Trudeau says premiers’ claims about natural resources power grab have ‘no grounding in truth’ | CBC News


Prime Minister Justin Trudeau is accusing the premiers of Alberta, Saskatchewan and Manitoba of misinterpreting remarks by a federal minister on whether Ottawa might review agreements that give those provinces control of natural resources.

“Let me be very clear. The minister of justice said no such thing,” Trudeau said.

At an Assembly of First Nations special chiefs’ meeting last week, Minister of Justice David Lametti said during a question-and-answer session that the government would be “looking at” the 1930 Natural Resources Transfer Agreements (NRTA).

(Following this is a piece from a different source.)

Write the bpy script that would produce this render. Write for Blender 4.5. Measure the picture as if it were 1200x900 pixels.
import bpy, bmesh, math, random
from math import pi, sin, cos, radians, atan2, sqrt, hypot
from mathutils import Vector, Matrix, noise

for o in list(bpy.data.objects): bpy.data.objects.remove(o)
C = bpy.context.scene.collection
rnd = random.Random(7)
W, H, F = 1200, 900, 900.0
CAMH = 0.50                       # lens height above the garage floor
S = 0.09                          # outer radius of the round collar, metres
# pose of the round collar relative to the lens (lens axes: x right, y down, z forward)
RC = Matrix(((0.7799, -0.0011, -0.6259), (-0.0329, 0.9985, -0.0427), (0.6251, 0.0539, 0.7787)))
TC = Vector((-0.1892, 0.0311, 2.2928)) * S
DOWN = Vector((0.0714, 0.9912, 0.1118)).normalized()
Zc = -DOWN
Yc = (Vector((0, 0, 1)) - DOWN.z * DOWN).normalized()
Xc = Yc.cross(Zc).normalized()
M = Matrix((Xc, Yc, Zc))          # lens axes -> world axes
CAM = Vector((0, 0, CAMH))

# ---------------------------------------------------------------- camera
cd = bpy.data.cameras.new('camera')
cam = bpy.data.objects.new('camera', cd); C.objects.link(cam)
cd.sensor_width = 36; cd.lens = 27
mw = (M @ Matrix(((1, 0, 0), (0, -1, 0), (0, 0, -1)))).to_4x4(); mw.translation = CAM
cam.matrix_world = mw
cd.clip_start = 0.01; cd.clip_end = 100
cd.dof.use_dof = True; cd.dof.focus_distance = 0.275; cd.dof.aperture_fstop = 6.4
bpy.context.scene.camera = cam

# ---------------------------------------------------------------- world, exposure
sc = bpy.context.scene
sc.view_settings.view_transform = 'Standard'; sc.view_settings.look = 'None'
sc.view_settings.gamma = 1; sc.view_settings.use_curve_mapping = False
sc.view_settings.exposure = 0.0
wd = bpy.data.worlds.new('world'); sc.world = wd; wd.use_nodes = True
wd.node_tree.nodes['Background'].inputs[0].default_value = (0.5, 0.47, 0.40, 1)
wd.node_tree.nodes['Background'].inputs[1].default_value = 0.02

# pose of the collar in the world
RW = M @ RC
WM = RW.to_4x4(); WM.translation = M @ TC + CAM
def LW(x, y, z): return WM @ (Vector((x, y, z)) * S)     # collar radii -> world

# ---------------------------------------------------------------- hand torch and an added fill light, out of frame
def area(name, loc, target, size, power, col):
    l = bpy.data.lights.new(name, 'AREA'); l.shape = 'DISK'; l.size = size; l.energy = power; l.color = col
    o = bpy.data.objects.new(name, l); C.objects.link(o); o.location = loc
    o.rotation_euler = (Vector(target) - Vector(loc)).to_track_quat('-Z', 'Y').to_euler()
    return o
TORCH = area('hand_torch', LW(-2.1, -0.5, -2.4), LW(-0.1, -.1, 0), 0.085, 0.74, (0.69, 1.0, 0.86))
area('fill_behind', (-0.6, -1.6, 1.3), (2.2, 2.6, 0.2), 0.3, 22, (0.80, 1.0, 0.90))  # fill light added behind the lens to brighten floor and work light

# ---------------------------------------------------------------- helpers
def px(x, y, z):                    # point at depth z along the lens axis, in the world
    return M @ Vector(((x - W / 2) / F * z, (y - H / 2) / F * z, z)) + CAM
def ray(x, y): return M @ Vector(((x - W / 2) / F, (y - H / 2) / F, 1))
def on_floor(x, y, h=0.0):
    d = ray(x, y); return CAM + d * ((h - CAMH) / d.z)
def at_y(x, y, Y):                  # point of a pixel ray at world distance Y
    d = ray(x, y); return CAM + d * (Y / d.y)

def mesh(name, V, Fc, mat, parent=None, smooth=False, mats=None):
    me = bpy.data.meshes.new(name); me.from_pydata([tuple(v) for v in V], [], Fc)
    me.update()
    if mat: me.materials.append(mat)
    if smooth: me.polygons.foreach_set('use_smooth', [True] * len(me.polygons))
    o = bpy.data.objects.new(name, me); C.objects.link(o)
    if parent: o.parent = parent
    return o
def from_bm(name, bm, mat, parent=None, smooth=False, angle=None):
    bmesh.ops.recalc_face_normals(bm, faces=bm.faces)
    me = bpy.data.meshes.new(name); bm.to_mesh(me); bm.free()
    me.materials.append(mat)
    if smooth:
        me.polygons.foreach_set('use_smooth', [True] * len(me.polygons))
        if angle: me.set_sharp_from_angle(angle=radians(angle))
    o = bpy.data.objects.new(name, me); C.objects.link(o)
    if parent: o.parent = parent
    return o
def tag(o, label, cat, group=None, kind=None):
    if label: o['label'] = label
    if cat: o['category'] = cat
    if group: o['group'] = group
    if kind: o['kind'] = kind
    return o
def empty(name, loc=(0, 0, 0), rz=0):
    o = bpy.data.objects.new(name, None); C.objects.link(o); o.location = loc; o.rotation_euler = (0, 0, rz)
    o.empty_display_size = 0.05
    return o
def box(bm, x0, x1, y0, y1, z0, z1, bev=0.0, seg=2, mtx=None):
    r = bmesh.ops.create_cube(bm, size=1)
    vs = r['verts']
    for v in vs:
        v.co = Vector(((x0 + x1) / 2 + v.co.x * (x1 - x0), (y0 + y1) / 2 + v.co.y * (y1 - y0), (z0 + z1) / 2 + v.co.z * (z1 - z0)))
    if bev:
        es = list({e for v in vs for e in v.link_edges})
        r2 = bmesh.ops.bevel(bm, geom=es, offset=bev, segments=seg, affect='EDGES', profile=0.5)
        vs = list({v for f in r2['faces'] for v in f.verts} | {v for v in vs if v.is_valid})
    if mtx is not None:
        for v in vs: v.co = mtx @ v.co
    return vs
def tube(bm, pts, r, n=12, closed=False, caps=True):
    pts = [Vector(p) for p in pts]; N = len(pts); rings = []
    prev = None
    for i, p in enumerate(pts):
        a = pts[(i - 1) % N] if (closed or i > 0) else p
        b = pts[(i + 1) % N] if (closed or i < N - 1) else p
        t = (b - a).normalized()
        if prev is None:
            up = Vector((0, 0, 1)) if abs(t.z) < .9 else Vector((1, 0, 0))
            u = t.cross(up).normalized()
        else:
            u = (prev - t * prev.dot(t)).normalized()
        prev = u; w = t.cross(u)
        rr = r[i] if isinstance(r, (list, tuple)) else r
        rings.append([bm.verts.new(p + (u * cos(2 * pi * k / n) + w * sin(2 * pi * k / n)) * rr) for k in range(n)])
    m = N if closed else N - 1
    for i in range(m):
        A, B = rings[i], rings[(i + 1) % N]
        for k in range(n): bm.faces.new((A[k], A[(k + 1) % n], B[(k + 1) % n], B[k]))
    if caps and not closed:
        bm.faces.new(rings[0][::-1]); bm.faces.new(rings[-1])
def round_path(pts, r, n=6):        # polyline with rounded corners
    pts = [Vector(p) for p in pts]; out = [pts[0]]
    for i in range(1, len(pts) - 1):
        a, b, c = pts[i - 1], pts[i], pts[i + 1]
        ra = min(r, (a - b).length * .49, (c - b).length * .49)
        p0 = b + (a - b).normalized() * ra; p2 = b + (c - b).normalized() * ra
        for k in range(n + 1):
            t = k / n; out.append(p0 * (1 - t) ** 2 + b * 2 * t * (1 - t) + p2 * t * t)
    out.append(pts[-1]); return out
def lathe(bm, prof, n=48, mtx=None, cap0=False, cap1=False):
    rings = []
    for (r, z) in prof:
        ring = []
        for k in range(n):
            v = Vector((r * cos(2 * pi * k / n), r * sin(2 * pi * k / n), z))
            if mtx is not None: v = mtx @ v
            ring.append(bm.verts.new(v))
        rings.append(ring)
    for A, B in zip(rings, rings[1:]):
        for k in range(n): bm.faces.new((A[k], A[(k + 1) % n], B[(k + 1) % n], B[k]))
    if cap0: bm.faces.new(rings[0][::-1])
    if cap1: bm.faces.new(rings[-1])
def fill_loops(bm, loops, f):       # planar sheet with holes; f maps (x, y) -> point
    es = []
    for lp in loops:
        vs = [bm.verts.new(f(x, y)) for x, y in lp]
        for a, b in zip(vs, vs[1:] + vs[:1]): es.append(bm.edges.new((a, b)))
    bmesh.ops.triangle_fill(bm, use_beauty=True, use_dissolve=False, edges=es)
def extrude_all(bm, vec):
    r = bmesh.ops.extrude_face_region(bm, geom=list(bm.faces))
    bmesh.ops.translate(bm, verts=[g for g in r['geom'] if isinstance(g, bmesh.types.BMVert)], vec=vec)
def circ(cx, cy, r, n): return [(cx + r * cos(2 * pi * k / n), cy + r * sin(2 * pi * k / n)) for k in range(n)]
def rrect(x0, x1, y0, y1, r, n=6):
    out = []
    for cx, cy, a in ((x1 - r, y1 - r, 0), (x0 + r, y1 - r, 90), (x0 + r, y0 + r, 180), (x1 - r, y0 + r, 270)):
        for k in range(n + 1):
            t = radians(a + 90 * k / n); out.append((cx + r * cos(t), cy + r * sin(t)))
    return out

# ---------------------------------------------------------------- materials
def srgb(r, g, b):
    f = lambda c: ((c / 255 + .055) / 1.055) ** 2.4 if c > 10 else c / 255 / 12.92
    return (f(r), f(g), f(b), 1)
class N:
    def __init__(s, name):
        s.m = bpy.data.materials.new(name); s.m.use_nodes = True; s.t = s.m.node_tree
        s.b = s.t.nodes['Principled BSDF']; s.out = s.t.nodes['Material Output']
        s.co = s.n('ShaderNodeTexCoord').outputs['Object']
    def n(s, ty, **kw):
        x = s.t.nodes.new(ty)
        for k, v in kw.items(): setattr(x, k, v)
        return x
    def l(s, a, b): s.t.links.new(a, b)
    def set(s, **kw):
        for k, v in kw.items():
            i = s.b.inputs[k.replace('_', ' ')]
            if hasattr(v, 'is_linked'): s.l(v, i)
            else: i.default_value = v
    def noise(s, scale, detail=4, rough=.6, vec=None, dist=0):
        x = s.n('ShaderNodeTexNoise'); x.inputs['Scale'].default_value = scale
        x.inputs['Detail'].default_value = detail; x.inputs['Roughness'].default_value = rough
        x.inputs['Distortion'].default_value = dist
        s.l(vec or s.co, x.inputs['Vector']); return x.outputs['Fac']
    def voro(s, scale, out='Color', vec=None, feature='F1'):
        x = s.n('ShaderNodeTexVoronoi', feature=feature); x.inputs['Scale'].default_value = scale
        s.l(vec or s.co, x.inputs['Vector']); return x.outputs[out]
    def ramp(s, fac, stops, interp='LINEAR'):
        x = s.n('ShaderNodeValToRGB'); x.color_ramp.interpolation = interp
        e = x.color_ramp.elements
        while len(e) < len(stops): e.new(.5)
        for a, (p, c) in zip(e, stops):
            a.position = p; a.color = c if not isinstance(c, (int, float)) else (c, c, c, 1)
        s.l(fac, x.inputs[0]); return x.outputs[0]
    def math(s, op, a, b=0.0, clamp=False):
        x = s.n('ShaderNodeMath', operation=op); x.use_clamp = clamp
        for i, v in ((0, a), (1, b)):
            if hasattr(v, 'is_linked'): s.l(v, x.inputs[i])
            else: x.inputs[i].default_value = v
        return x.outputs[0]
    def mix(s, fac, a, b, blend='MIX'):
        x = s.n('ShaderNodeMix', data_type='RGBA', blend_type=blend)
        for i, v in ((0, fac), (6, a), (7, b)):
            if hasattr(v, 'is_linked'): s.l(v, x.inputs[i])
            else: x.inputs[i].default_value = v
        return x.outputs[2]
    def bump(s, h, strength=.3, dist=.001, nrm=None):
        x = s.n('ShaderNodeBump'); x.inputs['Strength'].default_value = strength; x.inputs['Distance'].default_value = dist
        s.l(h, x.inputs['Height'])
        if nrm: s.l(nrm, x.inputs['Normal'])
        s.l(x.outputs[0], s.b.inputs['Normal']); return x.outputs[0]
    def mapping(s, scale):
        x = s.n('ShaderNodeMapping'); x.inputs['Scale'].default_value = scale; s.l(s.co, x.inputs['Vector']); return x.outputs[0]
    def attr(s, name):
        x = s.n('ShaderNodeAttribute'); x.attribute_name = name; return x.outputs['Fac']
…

The agreements, signed by the federal government and the four western provinces, gave Manitoba, Saskatchewan, Alberta and British Columbia control over their natural resources.

Justice Minister David Lametti was asked about natural resources agreements with provinces during a recent meeting of First Nations chiefs. (Spencer Colby/The Canadian Press)

“I obviously can’t pronounce on that right now, but I do commit to looking at that. It won’t be uncontroversial, is the only thing I would say with a bit of a smile,” Lametti told the meeting.

The premiers of Alberta, Saskatchewan and Manitoba swiftly denounced Lametti’s remarks. In a joint statement issued Tuesday, the premiers called on Trudeau to reject Lametti’s comments, which they called “dangerous and divisive.”

Conservative Leader Pierre Poilievre accused Lametti of “threatening to overturn the Constitution.”

On Wednesday, Trudeau said the premiers misinterpreted Lametti and denied his government was reviewing the agreements. Trudeau said Lametti was instead talking about the federal government’s commitment to the United Nations Declaration on the Rights of Indigenous People (UNDRIP)

“If you actually look at his remarks, it is very clear that we’re talking about the importance of the federal government living up to our responsibilities under UNDRIP,” Trudeau told a news conference.

“[That’s] something that, unfortunately, the Prairie premiers have not taken seriously, and they are instead trying to elevate fears that have absolutely no grounding in truth.”

WATCH | PM responds to Prairie premiers’ concerns about natural resource control

PM responds to Prairie premiers’ concerns about minister’s comments on Natural Resources Transfer Act

Prime Minister Justin Trudeau speaks with reporters about comments Justice Minister David Lametti made about the Natural Resources Transfer Act and the criticism those comments received from three western premiers.

UNDRIP, which the UN General Assembly adopted in 2007, stipulates that “Indigenous peoples have the right to the conservation and protection of the environment and the productive capacity of their lands or territories and resources.”

The Trudeau government has committed to implementing all 46 articles of the UNDRIP declaration.

On Wednesday, Trudeau said the federal government, the provinces and Indigenous people can all benefit from natural resources development.

“Indigenous people need to be partners in how we develop land, in how we move forward in respectful and responsible ways,” Trudeau said.

“We know we need to move forward in true reconciliation, in partnership with Indigenous peoples, and that’s something that we certainly hope we’re going to work on with the premiers and with Indigenous peoples.”

Manitoba chiefs denounce premiers

The Southern Chiefs’ Organization (SCO), which represents 34 Anishinaabe and Dakota Nations in southern Manitoba, criticized the premiers’ position on the NRTAs.

“NRTAs were created in the 1930s by the federal government to purposely exclude First Nations from benefiting from the wealth of our territories, and instead give that control and financial windfall to the provinces,” SCO Grand Chief Jerry Daniels said in a media statement.

“I am dismayed to see our Prairie province Treaty partners wanting to continue that colonial trend. This is not about federal control over provincial resources, this is about First Nation control of our lands and resources.”

Daniels said the federal government never had the authority to transfer the lands and resources to provincial control in the first place, and the agreements violate treaty rights. He called on the provinces and the federal government to work with the SCO.

“I want to invite all parties to the table, so that together we can find ways to partner and build strong economic relationships that will benefit us all,” he said.